On the front page of the current issue of our local paper, The Carbon County News, there’s an extensive interview with Bonnie Martinell, one of the owners of the On-Thyme Gourmet, the farm that grows the sage and apple mint tea we sell. They quoted her as saying:
“We were certified organic but the process became so burdensome. We tried to keep up with the forms but they are about five inches deep to start with and they keep coming back for changes with another five inches. You can’t function with all the paperwork.”
I’ve heard the same thing from other farmers and ranchers in this area. When I had my ranch, I couldn’t certify my cattle as organic because they had grazed for six months on BLM land, where I had no control over what they might have eaten.
If there’s an organic tea that I like, which sells well in my tea bar, I’m not going to stop selling it if it suddenly becomes non-certified. To me, it’s still the same product. I consider the “Certified Organic” label to be a shopping aid, not a label requirement. It guides me to producers who care enough to put extra effort into their product. I think it helps me to find good tea.
What about the price issue? Well, most tea is pretty inexpensive. The majority of our organic loose-leaf teas sell for $3.00/ounce or less. Even a big 16-ounce mug like the one I use at home only needs 7 grams of tea, which means about four cups per ounce. I generally use my leaves twice, which doubles the yield to eight cups per ounce. That’s 38 cents per cup for the organic tea, versus about 25 cents for a non-organic equivalent. About a dime a cup difference. I’d have to drink a lot of tea before a dime a cup would break my budget!

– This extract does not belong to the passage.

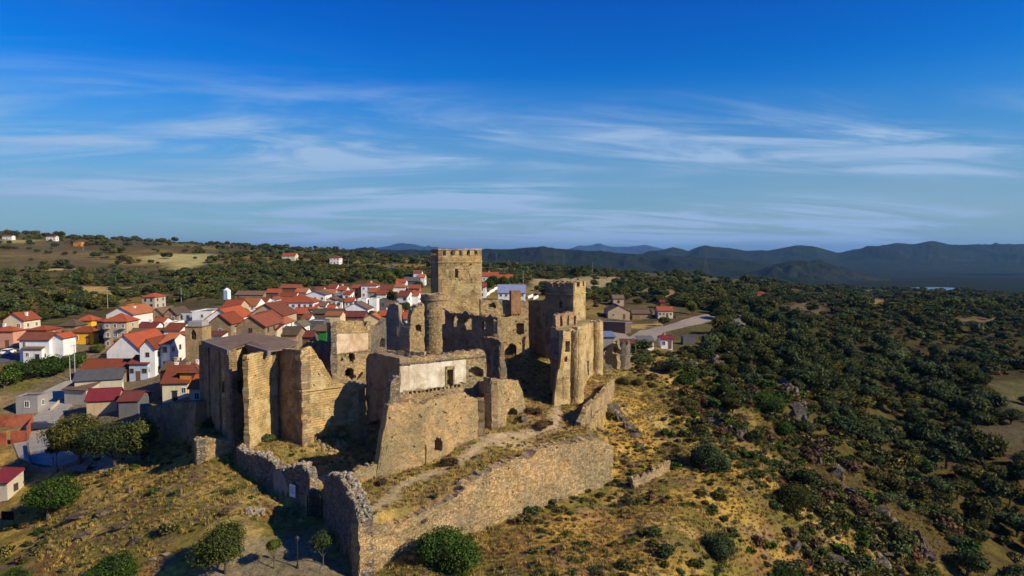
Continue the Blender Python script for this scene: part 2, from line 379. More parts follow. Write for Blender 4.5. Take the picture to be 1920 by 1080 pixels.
def rooftile(name, c, c2=None):
    c2 = c2 or tuple(x*.62 for x in c)
    m_, nt, b = new_mat(name); n = N(nt); v = n.coord('UV'); ob = n.coord('Object')
    br = nt.nodes.new('ShaderNodeTexBrick'); nt.links.new(v, br.inputs[0]); br.inputs['Scale'].default_value = 1
    br.inputs['Brick Width'].default_value = .42; br.inputs['Row Height'].default_value = .5; br.inputs['Mortar Size'].default_value = .05; br.offset = 0
    br.inputs['Color1'].default_value = (*c, 1); br.inputs['Color2'].default_value = (*tuple(x*.82 for x in c), 1); br.inputs['Mortar'].default_value = (*tuple(x*.45 for x in c), 1)
    col = n.mix(n.mr(n.noise(ob, .7, 6, .7), .40, .62), br.outputs['Color'], c2)
    col = n.mix(n.math('MULTIPLY', n.mr(n.noise(ob, 2.5, 5, .7), .56, .68), .6), col, (.10, .085, .05))
    oi = nt.nodes.new('ShaderNodeObjectInfo'); col = n.mix(1.0, col, n.ramp(oi.outputs['Random'], [(0, (.50, .56, .62)), (.5, (.8, .8, .82)), (1, (1.08, 1, 1))]), 'MULTIPLY')
    nt.links.new(col, b.inputs['Base Color']); wv = nt.nodes.new('ShaderNodeTexWave'); wv.inputs['Scale'].default_value = 1.2; nt.links.new(v, wv.inputs[0])
    n.bump(wv.outputs['Fac'], .5, .06, b); return m_
def foliage(name, dark, mid, light, sc=.8):
    m_, nt, b = new_mat(name); n = N(nt); g = nt.nodes.new('ShaderNodeNewGeometry')
    tc = nt.nodes.new('ShaderNodeTexCoord'); oi = nt.nodes.new('ShaderNodeObjectInfo')
    isl = g.outputs['Random Per Island']
    nz = n.noise(tc.outputs['Object'], sc, 2, .5)
    f = n.math('ADD', n.math('MULTIPLY', isl, .55), n.math('MULTIPLY', nz, .45))
    col = n.ramp(f, [(.15, dark), (.5, mid), (.85, light)])
    col = n.mix(1.0, col, n.ramp(oi.outputs['Random'], [(0, (.62, .70, .62)), (.5, (1, 1, 1)), (1, (1.45, 1.25, .95))]), 'MULTIPLY')
    nt.links.new(col, b.inputs['Base Color']); b.inputs['Roughness'].default_value = .85; b.inputs['Specular IOR Level'].default_value = .04
    return m_
M = {}
M['rub'] = rubble('rubble_masonry', (.31, .23, .12), (.48, .365, .19), (.62, .51, .31))
M['rubf'] = rubble('fine_rubble_masonry', (.35, .25, .125), (.50, .375, .19), (.60, .48, .28), size=3.6, relief=.07, mw=.07)
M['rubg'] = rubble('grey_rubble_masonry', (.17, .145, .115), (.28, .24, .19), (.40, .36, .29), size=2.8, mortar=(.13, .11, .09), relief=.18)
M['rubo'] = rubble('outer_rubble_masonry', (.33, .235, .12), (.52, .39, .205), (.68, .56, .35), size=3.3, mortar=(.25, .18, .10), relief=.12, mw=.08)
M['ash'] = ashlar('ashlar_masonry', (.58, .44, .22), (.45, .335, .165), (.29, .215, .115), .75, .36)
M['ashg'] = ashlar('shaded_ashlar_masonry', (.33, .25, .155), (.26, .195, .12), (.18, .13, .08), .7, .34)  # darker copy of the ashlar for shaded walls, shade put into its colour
M['brick'] = ashlar('old_brick', (.40, .20, .10), (.32, .17, .09), (.26, .18, .11), .45, .13, .02)
M['plas'] = plaster('white_lime_plaster', (.72, .66, .53), (.42, .32, .20), amt=.35, scale=.32)
M['plasp'] = plaster('pinkish_lime_plaster', (.66, .54, .40), (.46, .30, .16), amt=.4, scale=.35)
M['plasd'] = plaster('tan_lime_plaster', (.36, .28, .18), (.26, .20, .13), amt=.5)
M['dark'] = plain('dark_opening', (.012, .010, .009), 1, .3, 2, 0)
M['roofm'] = plain('brown_roof_sheet', (.17, .115, .078), .95, .35, .8)
M['beam'] = plain('weathered_concrete_edge', (.17, .14, .13), .9, .3, 2)
M['rock'] = rubble('lichen_rock', (.13, .115, .095), (.19, .17, .14), (.29, .265, .22), size=1.3, mortar=(.09, .08, .06), relief=.35, mw=.05)
M['rockb'] = rubble('brown_rock', (.11, .085, .07), (.16, .125, .10), (.24, .20, .16), size=.8, mortar=(.07, .055, .04), relief=.3, mw=.05)
M['stone'] = rubble('loose_stones', (.22, .19, .15), (.34, .30, .24), (.48, .44, .37), size=2.0, mortar=(.30, .26, .2), relief=.05)
M['iron'] = plain('black_iron', (.02, .02, .022), .5, .2, 4, .5)
M['galv'] = plain('galvanised_steel', (.42, .43, .44), .5, .15, 4, .5, .3)
M['wood'] = plain('grey_wood', (.22, .17, .12), .9, .3, 6)
M['bark'] = plain('bark', (.10, .08, .06), .95, .35, 8)
M['glass'] = plain('dark_window_pane', (.03, .035, .045), .15, .2, 3, .5)
M['shut'] = plain('brown_shutter', (.16, .09, .05), .7, .2, 4)
M['white'] = plain('white_paint', (.78, .77, .74), .7, .06, 4)
M['signw'] = plain('pale_blue_sign_face', (.62, .68, .78), .6, .06, 4)
M['holm'] = foliage('holm_oak_leaves', (.026, .035, .013), (.054, .068, .024), (.105, .120, .046))
M['leafg'] = foliage('broad_leaves', (.022, .042, .008), (.045, .085, .014), (.10, .16, .03), .9)
M['leafo'] = foliage('olive_brown_leaves', (.03, .032, .008), (.075, .075, .017), (.14, .13, .035))
M['leafd'] = foliage('dull_green_leaves', (.022, .034, .010), (.050, .068, .018), (.095, .115, .030))
M['leafy'] = foliage('yellow_green_leaves', (.06, .075, .01), (.13, .15, .02), (.22, .23, .04))
M['leafs'] = foliage('sage_leaves', (.030, .048, .018), (.066, .095, .036), (.12, .155, .062))
M['scrub'] = foliage('scrub_leaves', (.045, .042, .016), (.12, .11, .04), (.22, .19, .07))
M['dry'] = foliage('dry_grass', (.19, .14, .04), (.34, .25, .075), (.47, .35, .115), .4)
M['drym'] = foliage('russet_weeds', (.07, .045, .03), (.15, .085, .05), (.25, .15, .08), .4)
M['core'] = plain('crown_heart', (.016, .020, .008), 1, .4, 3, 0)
# ---------------------------------------------------------------- ground
def axis(lo, hi, step, far_lo, far_hi, g):
    a = list(np.arange(lo, hi, step)); s = step; x = a[-1]
    while x < far_hi: s *= g; x += s; a.append(x)
    s = step; x = a[0]; b = []
    while x > far_lo: s *= g*1.0; x -= s; b.append(x)
    return np.array(b[::-1]+a)
gx = axis(-78, 70, .85, -30000, 30000, 1.036); gy = axis(58, 152, .85, -4000, 42000, 1.036)
GX, GY = np.meshgrid(gx, gy); GZ = H(GX, GY)
def wpoly(pts, lift=0): return [ground(*p)[:2] for p in pts]
GRASS = np.array((.48, .305, .075)); STRAW = np.array((.54, .385, .14)); OLIVE = np.array((.15, .14, .04)); SOIL = np.array((.19, .135, .085))
DARKS = np.array((.085, .075, .042)); SCRUBB = np.array((.10, .078, .044)); FIELD = np.array((.40, .35, .15)); FOREST = np.array((.045, .055, .03))
GRAVEL = np.array((.30, .26, .20)); PATH = np.array((.48, .38, .25))
def mixc(c, k, t): return c*(1-t[..., None])+k*t[..., None]
def land(x, y, z):
    r = np.hypot(x, y); shp = x.shape
    n1 = fbm(x/14, y/14, 11, 5); n2 = fbm(x/4, y/4, 12, 4); n3 = fbm(x/60, y/60, 13, 4); n4 = fbm(x/1.6, y/1.6, 14, 3)
    n5 = fbm(x/260, y/260, 15, 4)
    c = np.zeros(shp+(3,))+GRASS
    c = mixc(c, OLIVE, smooth(.44, .56, fbm(x/7, y/7, 77, 4))*.75); c = mixc(c, OLIVE, smooth(.47, .60, n1)*.8); c = mixc(c, STRAW, smooth(.54, .70, n2)*.7)
    c = mixc(c, SOIL, smooth(.58, .70, n4)*.8); c = mixc(c, np.array((.24, .12, .055)), smooth(.60, .72, fbm(x/6, y/6, 18, 4))*.6)
    # valley and hills further out
    f = smooth(130, 260, r)
    m2 = mixc(np.zeros(shp+(3,))+SCRUBB, DARKS, smooth(.40, .60, n3)); m2 = mixc(m2, STRAW*.5, smooth(.58, .70, fbm(x/120, y/60, 16, 5))*.75)
    m2 = mixc(m2, OLIVE, smooth(.52, .62, n1)*.4)
    c = mixc(c, m2, f)
    right = smooth(15, 60, x-.10*y)*smooth(105, 140, r)
    c = mixc(c, mixc(np.zeros(shp+(3,))+SCRUBB, OLIVE*.7, smooth(.45, .6, n2)), right*.75*(1-f))
    c = mixc(c, mixc(np.zeros(shp+(3,))+FOREST, SCRUBB, smooth(.54, .62, n5)*.45*(1-smooth(1800, 2600, r))), smooth(1100, 2000, r))
    # village ground
    vil = [(0,650),(30,625),(150,612),(260,592),(420,572),(520,552),(640,540),(790,530),(800,600),(640,640),(560,650),(400,700),(280,780),(100,860),(0,900),(-60,760)]
    def region(pts, col, feather, k=1.0, warp=3.0):
        nonlocal c
        pl = wpoly(pts) if k >= 0 else pts
        xx = x+(n2-.5)*warp*2; yy = y+(n1-.5)*warp*2
        d = segdist(xx, yy, pl); ins = pip(xx, yy, pl)
        t = np.where(ins, smooth(0, feather, d), 0)*abs(k); c = mixc(c, col, t)
    region(vil, np.array((.20, .165, .115)), 10, .85)
    region([(250,481),(300,475),(400,476),(412,486),(350,508),(318,508),(305,494),(270,490)], FIELD, 8)
    region([(90,562),(140,536),(262,538),(190,562)], STRAW*.8, 3)
    region([(0,447),(60,450),(118,461),(110,463),(40,456),(0,455)], FIELD*.9, 10)
    region([(80,504),(130,503),(95,512)], STRAW, 3)
    region([(0,458),(150,460),(200,498),(100,503),(0,502)], np.array((.115, .095, .058)), 12, .7, 12)
    region([(180,502),(290,507),(335,535),(200,528)], np.array((.12, .10, .06)), 8, .7, 10)
    region([(1190,545),(1250,538),(1300,560),(1230,562)], np.array((.26, .19, .11)), 4)
    region([(1440,588),(1500,566),(1560,570),(1545,602),(1470,600)], np.array((.25, .18, .11)), 5)
    region([(1618,562),(1655,560),(1655,602),(1640,585)], STRAW*.85, 3, 1, 1)
    region([(1780,597),(1890,595),(1885,606),(1790,607)], np.array((.27, .2, .12)), 4)
    region([(1840,712),(1990,700),(1990,780),(1880,765)], np.array((.20, .19, .09)), 4)
    region([(1800,800),(1990,790),(1990,850),(1850,850)], np.array((.17, .15, .09)), 4)
    region([(990,522),(1100,516),(1190,525),(1120,548),(990,545)], np.array((.34, .27, .15)), 6)
    region([(1160,608),(1240,603),(1250,612),(1180,616)], STRAW*.8, 2, 1, 1)
    region([(0,715),(80,705),(130,695),(60,735),(0,745)], OLIVE*1.1, 2, 1, 1)
    region([(440,1000),(540,975),(625,965),(680,1070),(680,1120),(330,1120),(360,1075)], GRAVEL*.72, 3, .75, 2.5)
    fr = smooth(1700, 2600, r); c = c*(1-.62*fr)[..., None]
    # castle platform
    near = (y > 60) & (y < 180) & (np.abs(x) < 90)
    ins = near & pip(x, y, PLAT)
    g = mixc(np.zeros(shp+(3,))+np.array((.38, .28, .095)), OLIVE*1.2, smooth(.50, .62, n2)*.6)
    g = mixc(g, SOIL*1.2, smooth(.56, .68, n4)*.7); g = mixc(g, np.array((.20, .115, .07)), smooth(.58, .68, fbm(x/5, y/5, 19, 3))*.6)
    c = np.where(ins[..., None], g, c)
    for pl, w in ((([(600,900),(640,893),(700,880)]), .6), ([(690,960),(760,905),(840,878),(905,832),(960,815),(1040,800),(1045,760),(1075,745)], .8), ([(905,820),(940,835),(985,835)], .9)):
        pp = wpoly(pl); d = segdist(x+(n4-.5)*.8, y+(n4-.5)*.8, pp, False); c = mixc(c, PATH, np.where(near, 1-smooth(w*.5, w*1.6, d), 0)*.8)
    region([(1618,544),(1640,540),(1690,538),(1712,540),(1690,545),(1640,547)], np.array((.50, .42, .36)), 30, 1, 40)
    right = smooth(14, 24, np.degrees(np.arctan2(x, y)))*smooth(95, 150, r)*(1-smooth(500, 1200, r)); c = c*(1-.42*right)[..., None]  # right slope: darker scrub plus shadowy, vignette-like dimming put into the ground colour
    return np.clip(c, .004, .9)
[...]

And in the tea bar, I charge the same price for a cup of just about every tea in the store (we do charge more for some specialties, like boba and chai), so as a consumer, you’d pay the same for the organic as you would for the non-organic.
My conclusion: argue all day long about what “organic” really means, but I don’t think it matters. When I’m buying unfamiliar tea, I’m going to look for that label!